T. Draxe Bibliotheca Scholastica Instructissima 94: Hee will leape at a crust.
[UK]Swift Polite Conversation 11: I believe, Colonel, Mr. Neverout can leap at a Crust better than you.
[UK]Bath Chron. 21 Nov. 7/5: How many [...] have been fastidious of their diet, which have come to leap at a crust, to beg their bread.
leap at Tyburn (v.) [Tyburn n.]

to be hanged.

[UK]Common Cries of London in Collier Book of Roxburghe Ballads (1847) 215: For many a proper man... Doth leap a leap at Tyburn which makes his neck to crack .
[[UK]Era 26 Sept. 5/3: A new drama [...] ‘Jack Ketch, or a Leap from Tyburn tree,’ was produced].

In exclamations

leaping lizards! (also leaping catfish! ...tuna!) [coined in the comic strip L’il Orphan Annie by Harold Gray (1894–1968)]

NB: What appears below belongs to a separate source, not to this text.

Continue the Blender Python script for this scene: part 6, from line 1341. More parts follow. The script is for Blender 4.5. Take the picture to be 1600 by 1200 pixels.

(US) an excl. expressing surprise.

[US]H.C. Witwer Classics in Sl. 7: Leapin’ Tuna, alongside of this knock-out, Venus D. Milo was a scrub woman!
[US]Laurents & Sondheim West Side Story II ii: My parents treat me rough. [...] They didn’t wanna have me, / But somehow I was had. / Leapin’ lizards, that’s why I’m so bad!
[US]C. Himes Pinktoes (1989) 192: And great leaping catfish! She had gained forty-two pounds.